EXERCISE GOAL
Scan the data below for the string "picture". Copy every line where it appears.

DATASET SECTION
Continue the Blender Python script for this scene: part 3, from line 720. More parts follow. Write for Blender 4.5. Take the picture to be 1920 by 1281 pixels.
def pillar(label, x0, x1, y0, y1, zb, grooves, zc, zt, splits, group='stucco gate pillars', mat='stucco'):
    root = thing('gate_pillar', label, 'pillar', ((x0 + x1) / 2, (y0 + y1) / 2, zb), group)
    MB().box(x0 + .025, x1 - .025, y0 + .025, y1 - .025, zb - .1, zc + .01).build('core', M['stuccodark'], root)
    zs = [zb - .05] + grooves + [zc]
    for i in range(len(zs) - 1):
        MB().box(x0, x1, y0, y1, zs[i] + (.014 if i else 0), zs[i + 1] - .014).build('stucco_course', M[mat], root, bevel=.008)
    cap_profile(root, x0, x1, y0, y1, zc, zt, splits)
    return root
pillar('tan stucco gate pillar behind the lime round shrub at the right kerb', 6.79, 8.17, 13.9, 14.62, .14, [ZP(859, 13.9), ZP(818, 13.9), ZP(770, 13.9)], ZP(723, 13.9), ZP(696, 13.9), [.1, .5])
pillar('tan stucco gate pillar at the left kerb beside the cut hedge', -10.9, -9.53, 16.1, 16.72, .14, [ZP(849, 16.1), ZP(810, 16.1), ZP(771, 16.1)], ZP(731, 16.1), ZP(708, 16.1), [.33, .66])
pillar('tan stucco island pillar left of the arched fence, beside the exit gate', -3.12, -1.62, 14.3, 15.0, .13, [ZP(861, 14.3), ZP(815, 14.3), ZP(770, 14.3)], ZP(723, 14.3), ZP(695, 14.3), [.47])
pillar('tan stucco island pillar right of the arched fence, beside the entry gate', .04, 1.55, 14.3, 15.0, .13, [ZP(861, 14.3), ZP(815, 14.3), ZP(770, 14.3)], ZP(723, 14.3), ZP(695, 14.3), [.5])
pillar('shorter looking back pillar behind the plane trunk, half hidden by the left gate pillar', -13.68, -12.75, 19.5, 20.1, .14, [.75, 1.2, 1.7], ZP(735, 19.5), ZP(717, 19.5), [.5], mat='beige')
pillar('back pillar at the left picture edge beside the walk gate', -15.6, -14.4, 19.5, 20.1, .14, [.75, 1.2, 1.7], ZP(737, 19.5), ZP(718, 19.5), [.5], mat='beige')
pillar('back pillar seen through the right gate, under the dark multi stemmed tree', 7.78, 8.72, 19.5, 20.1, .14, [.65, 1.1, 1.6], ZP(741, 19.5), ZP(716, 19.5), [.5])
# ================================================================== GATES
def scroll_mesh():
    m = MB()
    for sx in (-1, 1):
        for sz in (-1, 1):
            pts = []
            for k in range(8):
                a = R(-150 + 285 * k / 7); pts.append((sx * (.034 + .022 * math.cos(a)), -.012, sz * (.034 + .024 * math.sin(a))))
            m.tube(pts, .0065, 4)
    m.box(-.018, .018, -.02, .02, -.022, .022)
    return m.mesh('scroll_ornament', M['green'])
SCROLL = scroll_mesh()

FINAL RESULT
Continue the Blender Python script for this scene: part 3, from line 720. More parts follow. Write for Blender 4.5. Take the picture to be 1920 by 1281 pixels.
pillar('back pillar at the left picture edge beside the walk gate', -15.6, -14.4, 19.5, 20.1, .14, [.75, 1.2, 1.7], ZP(737, 19.5), ZP(718, 19.5), [.5], mat='beige')